Как начало конца света воспринимается неожиданное вторжение внешней силы, которая оказалась гораздо разрушительнее людского террора. Здание, где проходили репетиции, оказывается, было отдано под снос. В духе конструктивизма выстраиваются дальнейшие кадры фильма: мрачный шар стенобитной машины в тумане пыли под диссонансный лязг и грохот рушащихся стен.
Но что особенно потрясает, так это смерть арфистки Клары - ужасающая несправедливость и трагическое назидание бунтовщикам. После тягостных минут молчания слова дирижёра, до этого момента бездейственно наблюдавшего за происходящим, оказываются пророческими: «Музыка спасёт нас, репетиция продолжается». Нарастающая звучность оркестра, играющего посреди развалин, в пыли которых возвышается арфа, слёзы оркестрантов – всё это создаёт зону катарсиса.  Музыка, как феникс, возрождается. Жизнь будто возвращается в нужное русло.  Но тут кромешную темноту прорезают крикливые замечания дирижёра, причём на немецком языке!

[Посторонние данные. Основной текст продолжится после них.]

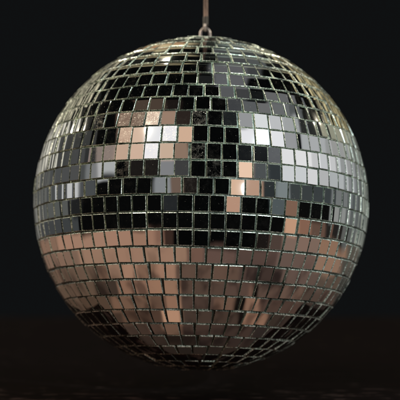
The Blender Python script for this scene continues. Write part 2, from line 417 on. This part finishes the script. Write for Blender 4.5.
for ri in sorted(ROWS):
    pc = (allseams[ri] + allseams[ri+1])/2
    stops = []
    segs = ROWS[ri]
    soft = .004 if ri < 11 else .008
    last = None
    # made-up cream and dark strips far to either side, streaking the rolled tile edges
    def px(lon):
        n = BM @ Vector((math.cos(pc)*math.sin(math.radians(lon)), -math.cos(pc)*math.cos(math.radians(lon)), math.sin(pc)))
        return CX + PXR*9.025*n.x/(9.08+n.y)
    if ri <= 10:
        hi = (214, 206, 174) if ri <= 6 else (150, 146, 128)
        lo = (30, 34, 31) if ri <= 4 else (58, 62, 60)
        sh = (ri*37 % 5) - 2
        ed = [(-84+sh, hi), (-79+sh, lo), (-75+sh, hi), (-71+sh, lo), (-67+sh, hi), (-63+sh, lo), (-59+sh, hi), (-55.5+sh, lo)]
        if ri <= 4: ed += [(-51+sh, hi), (-48.5+sh, lo)]
        if ri > 6: ed = ed[:4]
        ls = [(px(a), c) for a, c in ed]
        xl = px(ed[-1][0] + 5)
        after = [c for x, c in segs if x <= xl][-1]
        segs = [(0, lo)] + ls + [(xl, after)] + [z for z in segs if z[0] > xl + 1]
        hi = (222, 206, 150) if ri <= 3 else (176, 184, 168)
        lo = (34, 36, 30) if ri <= 3 else (84, 92, 90)
        st0 = 47 if ri <= 1 else 51 if ri <= 3 else 60 if ri <= 5 else 68
        a = st0 + sh; ed = []
        while a < 84: ed += [(a, hi), (a+2.8, lo)]; a += 7.5
        xr = px(ed[0][0])
        segs = [z for z in segs if z[0] < xr - 1] + [(px(a), c) for a, c in ed]
    for x, c in segs:
        c = lin(c); lum = .3*c[0]+.5*c[1]+.2*c[2]
        c = tuple((q*.45+lum*.55 if c[2] > c[0] else q*.9+lum*.1)*(1.04 if ri < 11 else .98) for q in c)
        if ri > 10: lum = .3*c[0]+.5*c[1]+.2*c[2]; c = tuple(q*.92+lum*.08 for q in c)
        if 4 <= ri <= 10 and x < 105: lum = .3*c[0]+.5*c[1]+.2*c[2]; c = tuple((q*.5+lum*.5)*1.3 for q in c)
        if last is None: stops.append((0, c))
        else:
            pz = env_h(x, pc).x*.5+.5
            stops.append((pz-soft/2, last)); stops.append((pz+soft/2, c))
        last = c
    # a colour ramp holds 32 stops at most: chain as many as the row needs
    colr = ramp(nt, u01, stops[:28]); at_ = 28
    while at_ < len(stops):
        p0, c0 = stops[at_-1]
        nxt = ramp(nt, u01, [(p0, c0)] + stops[at_:at_+28])
        mh = N(nt, 'ShaderNodeMix', data_type='RGBA')
        L(math_n(nt, 'GREATER_THAN', u01, p0), mh.inputs['Factor'])
        L(colr, mh.inputs['A']); L(nxt, mh.inputs['B'])
        colr = mh.outputs['Result']; at_ += 28
    if prev is None: prev = colr
    else:
        hs = math.asin(env_h(200, allseams[ri]).dot(axis))
        sf = .014 if ri < 10 else .03
        f = math_n(nt, 'MULTIPLY_ADD', math_n(nt, 'SUBTRACT', lat, hs), -1/sf, clamp=True, c=.5)
        mx = N(nt, 'ShaderNodeMix', data_type='RGBA'); L(f, mx.inputs['Factor']); L(prev, mx.inputs['A']); L(colr, mx.inputs['B'])
        prev = mx.outputs['Result']
# soft mottling of the warm lower surroundings
mo = N(nt, 'ShaderNodeTexNoise', i_Scale=5.5, i_Detail=2.0, i_Roughness=.5); L(rdir, mo.inputs['Vector'])
mf = ramp(nt, mo.outputs['Fac'], [(.36, (.45, .45, .47)), (.48, (.92, .92, .92)), (.62, (1.0, 1.0, 1.0))])
below = math_n(nt, 'MULTIPLY_ADD', lat, -8.0, clamp=True, c=-3.2)
mx = N(nt, 'ShaderNodeMix', data_type='RGBA', blend_type='MULTIPLY'); L(below, mx.inputs['Factor']); L(prev, mx.inputs['A']); L(mf, mx.inputs['B'])
prev = mx.outputs['Result']
# added thin bright strips high up, to line the upper tile edges
for la, wd_ in ((.775, .022), (.862, .026), (.955, .03), (1.04, .03)):
    hs = math.asin(env_h(200, la).dot(axis))
    bnd = math_n(nt, 'SUBTRACT', 1.0, math_n(nt, 'MULTIPLY', math_n(nt, 'ABSOLUTE', math_n(nt, 'SUBTRACT', lat, hs)), 2/wd_), clamp=True)
    bnd = math_n(nt, 'MULTIPLY', math_n(nt, 'MULTIPLY', bnd, 2.5, clamp=True), .85)
    cc = ramp(nt, u01, [(0, lin((205, 194, 154))), (.47, lin((205, 190, 150))), (.49, lin((40, 40, 36))), (.53, lin((50, 54, 50))), (.57, lin((150, 164, 156))), (.75, lin((190, 184, 150)))])
    mx = N(nt, 'ShaderNodeMix', data_type='RGBA'); L(bnd, mx.inputs['Factor']); L(prev, mx.inputs['A']); L(cc, mx.inputs['B'])
    prev = mx.outputs['Result']
# darkness behind the ball
ry = vm('DOT_PRODUCT', rdir, (0, 1, 0)).outputs['Value']
f = math_n(nt, 'MULTIPLY_ADD', ry, 1/.08, clamp=True, c=-.88/.08)
mx = N(nt, 'ShaderNodeMix', data_type='RGBA'); L(f, mx.inputs['Factor']); L(prev, mx.inputs['A'])
mx.inputs['B'].default_value = (*lin((15, 16.5, 17.5)), 1)
bg = N(nt, 'ShaderNodeBackground'); L(mx.outputs['Result'], bg.inputs['Color']); bg.inputs['Strength'].default_value = 1.0
wo = N(nt, 'ShaderNodeOutputWorld'); L(bg.outputs[0], wo.inputs[0])
W.cycles.sampling_method = 'MANUAL'; W.cycles.sample_map_resolution = 512

# ------------------------------------------------------------------ lamps
def lamp(name, loc, to, energy, color, size, kind='SPOT', ang=40, blend=.6):
    l = bpy.data.lights.new(name, kind); l.energy = energy; l.color = color
    if kind == 'SPOT': l.shadow_soft_size = size; l.spot_size = math.radians(ang); l.spot_blend = blend
    else: l.size = size; l.shape = 'SQUARE'
    o = bpy.data.objects.new(name, l); COL.objects.link(o); o.location = loc
    o.rotation_euler = (Vector(to)-Vector(loc)).to_track_quat('-Z', 'Y').to_euler()
    return o
lamp('key_lamp', (-.95, -.95, 1.30), (0, 0, 0), 120, (1, .93, .76), .007, ang=9.3, blend=.22)
lamp('cool_lamp', (1.05, -.90, 1.15), (0, 0, 0), 130, (.76, .94, 1), .007, ang=9.5, blend=.22)
lamp('rim_lamp', (-1.35, .45, .85), (0, 0, .06), 200, (1, .93, .74), .008, ang=11)
lamp('rim_lamp', (1.3, .5, .9), (0, 0, .06), 230, (1, .92, .72), .008, ang=11)
lamp('rim_lamp', (-.35, .75, 1.5), (0, 0, .06), 90, (1, .93, .76), .008, ang=9)

lamp('added_low_fill', (.80, -1.57, .33), (0, 0, -.03), 52, (.86, .97, 1), .007, ang=9.0, blend=.3)  # added fill with no seen source, brightens the lower tile edges

# ------------------------------------------------------------------ camera
cam = bpy.data.cameras.new('camera'); co = bpy.data.objects.new('camera', cam); COL.objects.link(co)
co.location = (0, -DIST, 0); co.rotation_euler = (math.pi/2, 0, 0)
cam.sensor_width = 36; cam.lens = 36*(PXR*9.025)/400
cam.shift_x = -(CX-200)/400; cam.shift_y = (CY-200)/400
cam.clip_start = .05; cam.clip_end = 100
cam.dof.use_dof = True; cam.dof.focus_distance = DIST - .93*R
cam.dof.aperture_fstop = cam.lens/19.0
S.camera = co
S.view_settings.view_transform = 'Standard'; S.view_settings.look = 'None'
S.view_settings.exposure = 0; S.view_settings.gamma = 1
S.render.engine = 'CYCLES'
S.cycles.max_bounces = 6; S.cycles.sample_clamp_indirect = 6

Это прозрачный намёк: и на немецкий след в истории Италии и на саму природу деспотии. 

Безусловно, этот фильм вписал в историю кинематографического искусства новую главу. Безупречная операторская работа Руджеро Мастрояни в сочетании с богатым воображением художника Данте Феретти обеспечили единство стиля и совершенство кадра. А музыка неподражаемого Нино Рота безусловно останется в памяти ценителей искусства. Ведь музыка – главная героиня этого фильма, которая в силу врождённого благородства не спешит выставляться напоказ, скрываясь под декадентским макияжем femme fatale.

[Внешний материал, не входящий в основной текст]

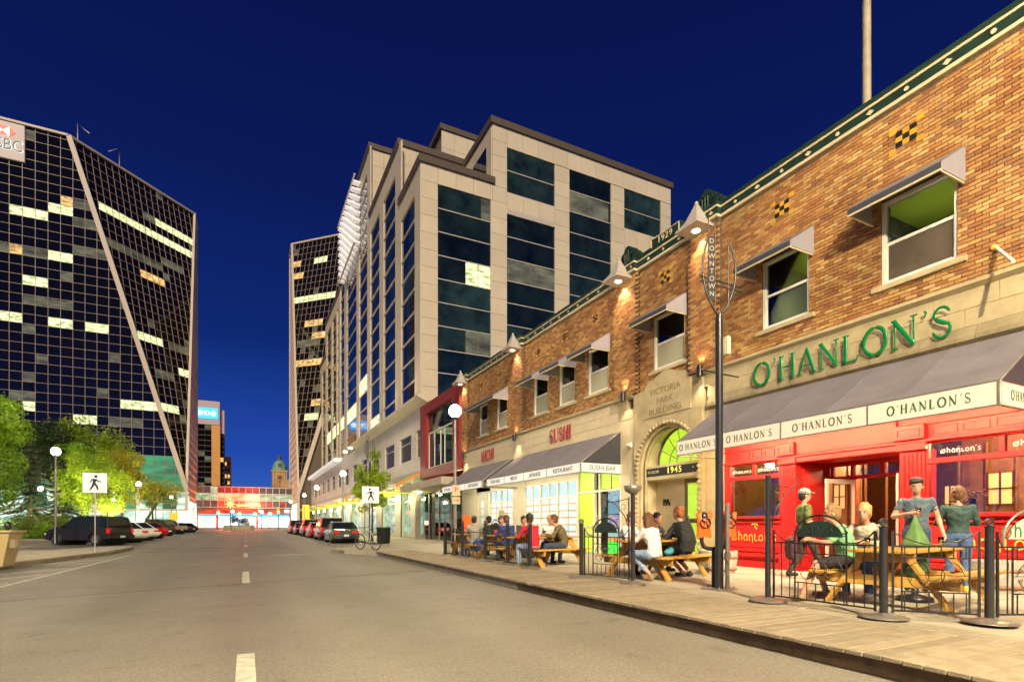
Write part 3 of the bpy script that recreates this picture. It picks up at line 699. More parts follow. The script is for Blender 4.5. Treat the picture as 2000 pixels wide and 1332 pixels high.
# recess, fan light, lintel, door
XR=FX+.75
MB().box(FX+.3,XR,AY-AR-.1,AY-AR+.02,.135,AZ).build('reveal', M['cream'], vb); MB().box(FX+.3,XR,AY+AR-.02,AY+AR+.1,.135,AZ).build('reveal', M['cream'], vb)
tr=MB(); 
for i in range(n):
    p=[(AY-(AR+q)*cos(pi*j/n),AZ+(AR+q)*sin(pi*j/n)) for j in(i,i+1) for q in(0,.1)]
    tr.prism([(FX+.3,p[0][0],p[0][1]),(FX+.3,p[1][0],p[1][1]),(FX+.3,p[3][0],p[3][1]),(FX+.3,p[2][0],p[2][1])],(XR-FX-.3,0,0))
tr.build('reveal_vault', M['cream'], vb)
fl=MB(); rr=1.12
fl.prism([(XR-.02,AY+.05+rr*cos(pi*i/24),AZ+.16+rr*sin(pi*i/24)) for i in range(25)],(.01,0,0))
fan=fl.build('fan_light', M['lime_lit'], vb)
bars=MB()
for r_ in (rr,.62,.3): bars.tube([(XR-.035,AY+.05+r_*cos(pi*i/20),AZ+.16+r_*sin(pi*i/20)) for i in range(21)],.012 if r_<1 else .035,6)
for i in range(1,7):
    a=pi*i/7; bars.tube([(XR-.035,AY+.05+.3*cos(a),AZ+.16+.3*sin(a)),(XR-.035,AY+.05+rr*cos(a),AZ+.16+rr*sin(a))],.01,6)
bars.build('glazing_bar', M['joint'], fan)
MB().box(XR-.01,XR+.2,AY-AR-.2,AY+AR+.2,AZ+.02,4.6).build('wall_behind_arch', M['cream'], vb)
MB().bbox(FX+.18,XR+.1,AY-AR+.03,AY+AR-.03,2.66,3.12,.02).build('lintel', M['cream'], vb)
MB().box(FX+.165,FX+.181,AY-1.1,AY+1.14,2.78,3.04).build('number_board', M['ink_blk'], vb)
text('number_lettering','1945',.26,(FX+.163,AY-.12,2.91),mat('yellow_lit_digits',(.9,.8,.1),.5,emit=.9,ecol=(1,.85,.1)),vb,spacing=1.3,ext=.006)
text('small_lettering','PA BLDG',.13,(FX+.163,AY+.82,2.91),M['cream'],vb,ext=.003)
MB().tube([(FX+.163,AY+.6,2.93),(FX+.168,AY+.6,2.93)],.025,8).tube([(FX+.163,AY-.9,2.93),(FX+.168,AY-.9,2.93)],.025,8).build('dot', M['gold'], vb)
MB().box(XR-.03,XR+.1,AY+.0,AY+AR-.02,.135,2.66).build('inner_wall', M['cream'], vb)
text('wall_lettering','PA',.26,(XR-.04,AY+.80,1.95),M['green_dk'],vb,ext=.012,bevel=.006,offset=.012)
dr=MB().box(XR-.05,XR+.05,AY-.1,AY-.01,.135,2.66).box(XR-.05,XR+.05,AY-1.3,AY-.1,2.52,2.66).box(XR-.03,XR+.03,AY-1.25,AY-.1,1.28,1.42).box(XR-.04,XR+.04,AY-1.3,AY-1.22,.135,2.52).build('entrance_door', M['joint'], vb)
MB().box(XR+.0,XR+.02,AY-1.22,AY-.1,1.42,2.52).box(XR+.0,XR+.02,AY-1.22,AY-.1,.3,1.28).build('pane', M['lime_lit'], dr)
MB().cyl(XR-.09,AY-.22,.9,1.5,.02).build('handle', M['chrome'], dr)
text('carved_lettering','1945 SCARTH',.13,(x0-.004,11.55-.12,2.42),M['carve'],vb,width=.55,ext=.002)
# stone ground-floor wall between entrance and pub / sushi, and behind everything
MB().box(FX+.02,FX+.3,10.32,11.12,.135,4.46).build('stone_pier', M['stone'], vb)
MB().box(FX-.0,FX+.3,14.12,14.82,.135,4.3).build('stone_pier', M['cream'], vb)
camr=thing('security_camera','small white security camera on the stone left of the entrance','camera',(FX-.15,14.3,3.9))
MB().tube([(FX-.22,14.3,3.9),(FX-.05,14.3,3.88)],.045,10).build('housing', M['white_p'], camr); MB().cyl(FX-.03,14.3,3.82,3.98,.05).build('mount', M['white_p'], camr)
# ================================================================ BIG GREEN LETTERS
sg = thing('wall_lettering', "large glossy green serif letters reading O'HANLON'S mounted on the limestone frieze", 'sign', (FX-.1,7.2,4.95))
# letters rise to the right in the photo by perspective only; real cap height .58
for mb in strokes("O'HANLON'S", GL, .60, wallmap(FX-.115, 7.26, 4.97), .55, gap=.055, prop=.90, wscale=.92, n=8):
    if mb.v: mb.build('letter', M['sign_grn'], sg)
# ================================================================ PUB FRONT
pub = thing('pub_front', 'bright red timber pub shopfront with fluted pillars, panelled head and open glazed doors', 'shopfront', (FX,7,0.15))
def bx(name, x0,x1,y0,y1,z0,z1, m='red', b=.008, p=None):
    return MB().bbox(x0,x1,y0,y1,z0,z1,b).build(name, M[m], p or pub)
zt=4.0
# head (behind awning) with raised panels
bx('head_board',FX-.10,FX+.1,3.3,10.30,2.86,zt)
bx('cornice_moulding',FX-.17,FX-.10,3.3,10.32,2.80,2.86); bx('cornice_moulding',FX-.14,FX-.101,3.3,10.31,3.12,3.16)
def head_panels(a,b,n):
    w_=(b-a)/n
    for k in range(n):
        y0,y1=a+k*w_+.04,a+(k+1)*w_-.04
        fr=MB()
        fr.box(FX-.118,FX-.10,y0,y1,2.92,2.94).box(FX-.118,FX-.10,y0,y1,3.06,3.08).box(FX-.118,FX-.10,y0,y0+.02,2.941,3.059).box(FX-.118,FX-.10,y1-.02,y1,2.941,3.059)
        fr.build('raised_panel', M['red'], pub)
head_panels(3.6,5.5,4); head_panels(8.75,10.2,4)
bx('door_head',FX-.13,FX+.1,6.05,8.22,2.68,2.80); 
bx('door_fascia',FX-.16,FX-.10,6.05,8.2,2.86,3.3)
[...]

Признайтесь честно: сколько раз вы давали себе обещание начать с понедельника новую жизнь? Может быть, наша жизнь и есть неудавшаяся репетиция, повторяющаяся вновь и вновь? Однако свобода выбора – одно из тех немногих преимуществ, которые отличают нас от животного мира. Поэтому к вашим услугам вся палитра жизни и стать творцом своей биографии вам под силу. Никакой фантастики: понедельник начинается сегодня.